- INFORMATION PROVIDED
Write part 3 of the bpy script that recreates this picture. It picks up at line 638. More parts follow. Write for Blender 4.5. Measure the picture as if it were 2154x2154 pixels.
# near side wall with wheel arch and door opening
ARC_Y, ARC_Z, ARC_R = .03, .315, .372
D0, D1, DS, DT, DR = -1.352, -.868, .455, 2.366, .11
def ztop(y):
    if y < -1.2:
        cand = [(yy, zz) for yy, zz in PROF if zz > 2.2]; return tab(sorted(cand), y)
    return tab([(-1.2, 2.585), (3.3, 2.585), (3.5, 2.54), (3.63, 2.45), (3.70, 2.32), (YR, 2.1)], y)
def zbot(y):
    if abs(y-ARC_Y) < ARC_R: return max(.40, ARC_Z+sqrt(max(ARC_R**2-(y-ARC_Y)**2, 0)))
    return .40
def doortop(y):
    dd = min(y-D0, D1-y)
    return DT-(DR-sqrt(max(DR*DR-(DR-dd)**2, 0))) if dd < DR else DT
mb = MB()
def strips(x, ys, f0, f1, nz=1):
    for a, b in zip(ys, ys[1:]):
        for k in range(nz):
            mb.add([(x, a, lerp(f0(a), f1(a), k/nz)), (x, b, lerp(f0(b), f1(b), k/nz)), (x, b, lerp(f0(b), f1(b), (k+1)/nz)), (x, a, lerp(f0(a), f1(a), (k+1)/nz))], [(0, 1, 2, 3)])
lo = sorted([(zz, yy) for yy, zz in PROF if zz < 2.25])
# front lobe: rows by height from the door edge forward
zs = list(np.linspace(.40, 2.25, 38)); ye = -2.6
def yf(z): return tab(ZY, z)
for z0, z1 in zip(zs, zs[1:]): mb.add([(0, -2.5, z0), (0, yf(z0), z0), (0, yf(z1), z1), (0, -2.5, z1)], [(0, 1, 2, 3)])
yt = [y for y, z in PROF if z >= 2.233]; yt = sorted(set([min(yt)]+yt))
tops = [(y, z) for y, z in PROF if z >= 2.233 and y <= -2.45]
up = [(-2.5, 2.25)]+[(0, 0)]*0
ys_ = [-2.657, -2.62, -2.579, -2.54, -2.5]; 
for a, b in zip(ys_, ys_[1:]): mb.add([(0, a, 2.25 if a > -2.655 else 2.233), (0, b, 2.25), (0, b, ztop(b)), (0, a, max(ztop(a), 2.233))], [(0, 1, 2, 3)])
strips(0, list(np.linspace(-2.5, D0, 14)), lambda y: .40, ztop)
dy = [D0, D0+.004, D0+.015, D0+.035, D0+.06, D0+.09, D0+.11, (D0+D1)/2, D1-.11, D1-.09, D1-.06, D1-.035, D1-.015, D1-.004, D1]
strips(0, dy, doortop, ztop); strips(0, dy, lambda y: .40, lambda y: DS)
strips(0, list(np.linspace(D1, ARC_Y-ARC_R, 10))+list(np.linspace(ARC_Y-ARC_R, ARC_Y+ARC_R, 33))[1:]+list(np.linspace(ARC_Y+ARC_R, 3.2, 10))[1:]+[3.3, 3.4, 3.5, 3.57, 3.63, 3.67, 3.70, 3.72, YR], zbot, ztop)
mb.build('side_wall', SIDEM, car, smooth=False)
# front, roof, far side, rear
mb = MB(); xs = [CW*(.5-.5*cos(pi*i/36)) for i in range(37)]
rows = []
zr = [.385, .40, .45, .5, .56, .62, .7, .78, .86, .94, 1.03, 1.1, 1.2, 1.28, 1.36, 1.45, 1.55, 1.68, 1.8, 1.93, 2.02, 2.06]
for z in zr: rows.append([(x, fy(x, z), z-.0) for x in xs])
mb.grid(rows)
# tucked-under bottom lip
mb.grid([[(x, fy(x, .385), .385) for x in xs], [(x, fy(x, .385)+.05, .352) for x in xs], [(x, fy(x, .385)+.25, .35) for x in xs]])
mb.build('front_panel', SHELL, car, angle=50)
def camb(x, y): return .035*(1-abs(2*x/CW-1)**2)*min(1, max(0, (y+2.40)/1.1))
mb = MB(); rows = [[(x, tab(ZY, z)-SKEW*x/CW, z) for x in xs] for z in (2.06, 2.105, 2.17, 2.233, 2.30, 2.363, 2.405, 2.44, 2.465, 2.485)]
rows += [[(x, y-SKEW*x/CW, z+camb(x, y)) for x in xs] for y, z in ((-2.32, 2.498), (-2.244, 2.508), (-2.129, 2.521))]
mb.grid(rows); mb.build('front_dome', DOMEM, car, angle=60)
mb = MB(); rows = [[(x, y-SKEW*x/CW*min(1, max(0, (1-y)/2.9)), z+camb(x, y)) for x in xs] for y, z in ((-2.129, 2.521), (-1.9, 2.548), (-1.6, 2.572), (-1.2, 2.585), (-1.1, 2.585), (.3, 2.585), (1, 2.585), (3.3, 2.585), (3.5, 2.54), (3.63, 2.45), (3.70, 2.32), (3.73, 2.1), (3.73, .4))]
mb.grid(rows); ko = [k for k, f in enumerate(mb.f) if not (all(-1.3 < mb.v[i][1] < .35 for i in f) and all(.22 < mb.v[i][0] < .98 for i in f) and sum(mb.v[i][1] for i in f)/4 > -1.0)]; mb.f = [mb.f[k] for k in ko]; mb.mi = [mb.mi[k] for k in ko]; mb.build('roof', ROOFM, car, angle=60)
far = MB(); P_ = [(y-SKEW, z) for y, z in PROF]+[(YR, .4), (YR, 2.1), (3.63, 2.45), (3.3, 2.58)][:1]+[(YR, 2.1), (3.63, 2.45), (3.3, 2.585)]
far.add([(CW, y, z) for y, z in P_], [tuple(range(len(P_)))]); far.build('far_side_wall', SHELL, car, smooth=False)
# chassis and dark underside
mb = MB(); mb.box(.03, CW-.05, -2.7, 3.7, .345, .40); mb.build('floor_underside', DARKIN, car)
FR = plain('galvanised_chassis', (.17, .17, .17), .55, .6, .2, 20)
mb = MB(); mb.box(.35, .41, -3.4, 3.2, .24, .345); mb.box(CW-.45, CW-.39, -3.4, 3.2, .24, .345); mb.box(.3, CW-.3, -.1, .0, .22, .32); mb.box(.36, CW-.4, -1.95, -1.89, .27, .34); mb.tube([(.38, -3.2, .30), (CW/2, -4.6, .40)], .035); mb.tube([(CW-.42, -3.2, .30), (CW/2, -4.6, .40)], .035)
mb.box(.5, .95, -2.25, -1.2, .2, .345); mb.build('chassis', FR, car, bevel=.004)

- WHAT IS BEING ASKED
Return solely the number of lines in the data that include the word "build".

- FULL RESPONSE
7